◆ GIVEN EXERCISE ◆
From the records below, extract all the text exactly and leave the images behind.

◆ RECORDED DATA ◆

▬▬▬▬▬▬

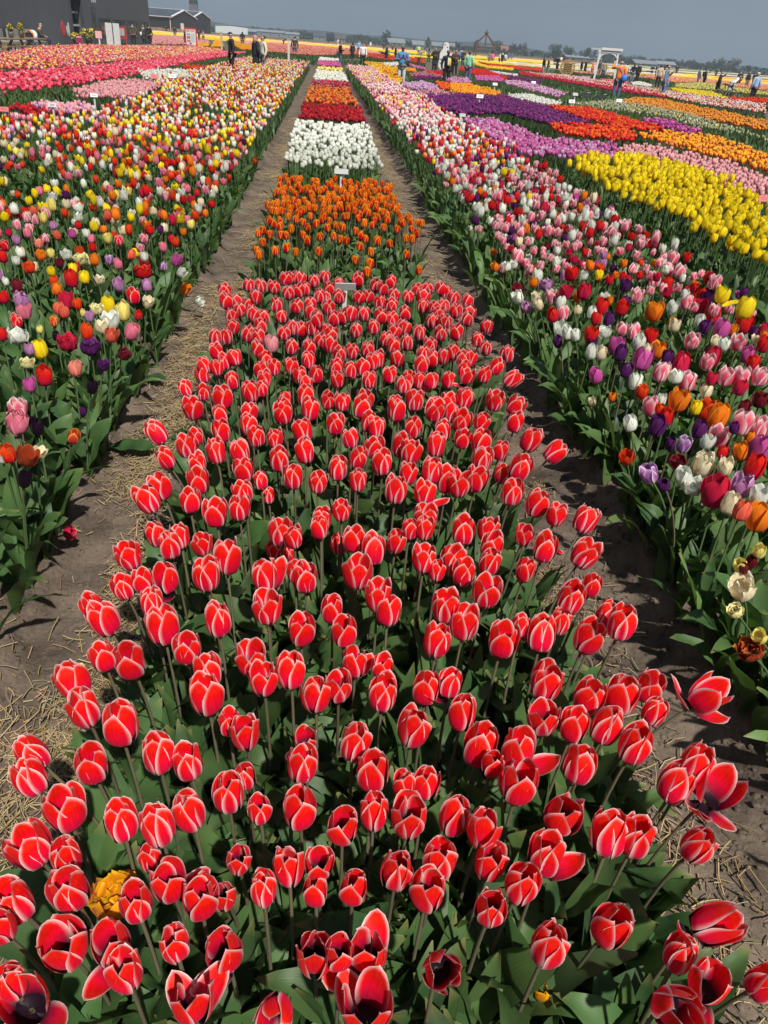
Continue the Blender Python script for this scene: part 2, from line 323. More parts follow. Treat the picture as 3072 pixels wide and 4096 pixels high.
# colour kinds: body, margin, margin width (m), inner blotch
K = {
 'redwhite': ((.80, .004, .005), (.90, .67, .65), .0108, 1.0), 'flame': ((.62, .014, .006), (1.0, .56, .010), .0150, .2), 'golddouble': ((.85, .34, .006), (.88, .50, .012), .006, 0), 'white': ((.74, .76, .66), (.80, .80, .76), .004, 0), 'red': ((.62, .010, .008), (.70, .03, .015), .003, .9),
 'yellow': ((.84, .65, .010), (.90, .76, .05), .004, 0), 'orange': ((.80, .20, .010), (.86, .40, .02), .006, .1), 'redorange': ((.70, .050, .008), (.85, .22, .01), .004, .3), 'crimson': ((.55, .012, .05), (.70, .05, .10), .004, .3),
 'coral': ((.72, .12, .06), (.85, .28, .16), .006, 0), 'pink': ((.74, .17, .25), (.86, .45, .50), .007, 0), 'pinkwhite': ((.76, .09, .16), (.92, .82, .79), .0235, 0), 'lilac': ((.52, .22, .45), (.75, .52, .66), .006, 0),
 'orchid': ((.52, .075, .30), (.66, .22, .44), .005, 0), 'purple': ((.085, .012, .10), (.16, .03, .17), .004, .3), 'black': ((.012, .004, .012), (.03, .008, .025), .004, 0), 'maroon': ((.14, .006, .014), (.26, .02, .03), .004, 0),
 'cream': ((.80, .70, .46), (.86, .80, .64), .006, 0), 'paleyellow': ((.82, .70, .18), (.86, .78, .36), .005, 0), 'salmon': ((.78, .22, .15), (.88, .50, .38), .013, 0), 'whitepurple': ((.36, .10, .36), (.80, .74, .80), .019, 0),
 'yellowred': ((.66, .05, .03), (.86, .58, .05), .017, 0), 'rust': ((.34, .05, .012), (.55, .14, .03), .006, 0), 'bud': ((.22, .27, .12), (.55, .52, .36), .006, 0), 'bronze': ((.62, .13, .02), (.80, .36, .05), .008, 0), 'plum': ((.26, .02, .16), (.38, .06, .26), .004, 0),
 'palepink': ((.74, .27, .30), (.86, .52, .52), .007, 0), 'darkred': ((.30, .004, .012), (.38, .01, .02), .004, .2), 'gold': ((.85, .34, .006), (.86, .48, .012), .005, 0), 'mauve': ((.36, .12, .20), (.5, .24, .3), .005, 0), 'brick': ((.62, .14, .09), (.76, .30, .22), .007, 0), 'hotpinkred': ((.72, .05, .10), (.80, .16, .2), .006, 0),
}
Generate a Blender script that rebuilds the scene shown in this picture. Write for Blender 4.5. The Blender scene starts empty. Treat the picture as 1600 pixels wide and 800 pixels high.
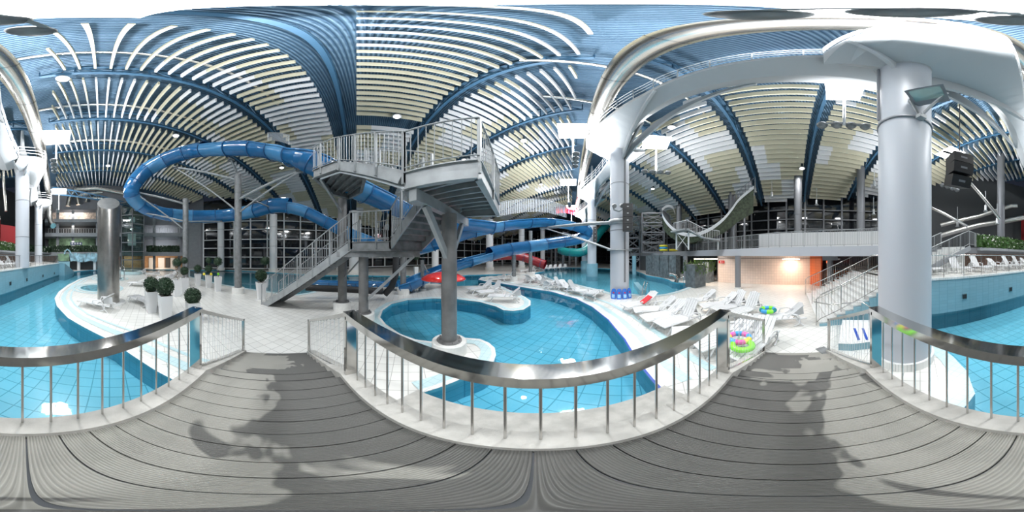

▬▬▬▬▬▬

◆ TASK RESULT ◆
Continue the Blender Python script for this scene: part 2, from line 323. More parts follow. Treat the picture as 3072 pixels wide and 4096 pixels high.
# colour kinds: body, margin, margin width (m), inner blotch
K = {
 'redwhite': ((.80, .004, .005), (.90, .67, .65), .0108, 1.0), 'flame': ((.62, .014, .006), (1.0, .56, .010), .0150, .2), 'golddouble': ((.85, .34, .006), (.88, .50, .012), .006, 0), 'white': ((.74, .76, .66), (.80, .80, .76), .004, 0), 'red': ((.62, .010, .008), (.70, .03, .015), .003, .9),
 'yellow': ((.84, .65, .010), (.90, .76, .05), .004, 0), 'orange': ((.80, .20, .010), (.86, .40, .02), .006, .1), 'redorange': ((.70, .050, .008), (.85, .22, .01), .004, .3), 'crimson': ((.55, .012, .05), (.70, .05, .10), .004, .3),
 'coral': ((.72, .12, .06), (.85, .28, .16), .006, 0), 'pink': ((.74, .17, .25), (.86, .45, .50), .007, 0), 'pinkwhite': ((.76, .09, .16), (.92, .82, .79), .0235, 0), 'lilac': ((.52, .22, .45), (.75, .52, .66), .006, 0),
 'orchid': ((.52, .075, .30), (.66, .22, .44), .005, 0), 'purple': ((.085, .012, .10), (.16, .03, .17), .004, .3), 'black': ((.012, .004, .012), (.03, .008, .025), .004, 0), 'maroon': ((.14, .006, .014), (.26, .02, .03), .004, 0),
 'cream': ((.80, .70, .46), (.86, .80, .64), .006, 0), 'paleyellow': ((.82, .70, .18), (.86, .78, .36), .005, 0), 'salmon': ((.78, .22, .15), (.88, .50, .38), .013, 0), 'whitepurple': ((.36, .10, .36), (.80, .74, .80), .019, 0),
 'yellowred': ((.66, .05, .03), (.86, .58, .05), .017, 0), 'rust': ((.34, .05, .012), (.55, .14, .03), .006, 0), 'bud': ((.22, .27, .12), (.55, .52, .36), .006, 0), 'bronze': ((.62, .13, .02), (.80, .36, .05), .008, 0), 'plum': ((.26, .02, .16), (.38, .06, .26), .004, 0),
 'palepink': ((.74, .27, .30), (.86, .52, .52), .007, 0), 'darkred': ((.30, .004, .012), (.38, .01, .02), .004, .2), 'gold': ((.85, .34, .006), (.86, .48, .012), .005, 0), 'mauve': ((.36, .12, .20), (.5, .24, .3), .005, 0), 'brick': ((.62, .14, .09), (.76, .30, .22), .007, 0), 'hotpinkred': ((.72, .05, .10), (.80, .16, .2), .006, 0),
}
Generate a Blender script that rebuilds the scene shown in this picture. Write for Blender 4.5. The Blender scene starts empty. Treat the picture as 1600 pixels wide and 800 pixels high.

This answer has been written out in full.